Effect of Electrosynthesis Potential on Nucleation, Growth, Adhesion, and Electronic Properties of Polypyrrole Thin Films on Fluorine-Doped Tin Oxide (FTO)

Polypyrrole (PPy) is one of the most attractive conducting polymers for thin film applications due to its good electrical conductivity, stability, optical properties, and biocompatibility. Among the technologies in which PPy has gained prominence are optoelectronics and solar energy conversion, where transparent electrodes such as fluorine-doped tin oxide (FTO) or indium tin oxide (ITO) are frequently used.
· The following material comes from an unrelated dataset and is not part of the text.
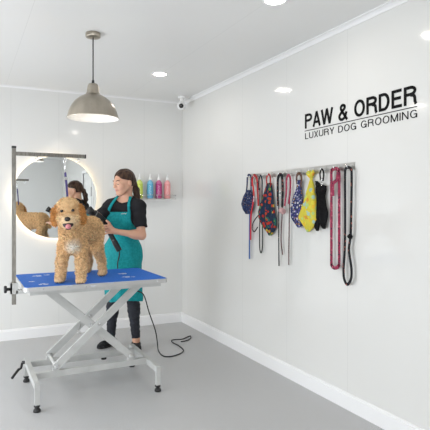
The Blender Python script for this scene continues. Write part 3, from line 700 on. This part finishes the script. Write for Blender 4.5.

However, FTO substrates have the notable advantage that their components are widely available in nature, unlike those of ITO. Recognizing the importance that the FTO/polypyrrole system has gained in various applications, here, we studied for the first time the nucleation and growth mechanism of electro-synthesized PPy on FTO. Additionally, the effect of the synthesis potential (0.9, 1.0, 1.1, and 1.2 V vs. Ag/AgCl) on the homogeneity, adhesion, conductivity, and HOMO energy levels of PPy films was determined. From current–time transients and scanning electron microscopy, it was found that films synthesized at 0.9 and 1.0 V exhibit 3D growth with progressive nucleation (as well as lower homogeneity and higher adhesion to FTO). In contrast, films synthesized at 1.1 and 1.2 V follow 2D growth with instantaneous nucleation. It was also evident that increasing the polymerization potential leads to polymers with lower conductivity and more negative HOMO levels (versus vacuum). These findings are relevant to encourage the use of electro-synthesized PPy in thin film applications that require a high control of material properties.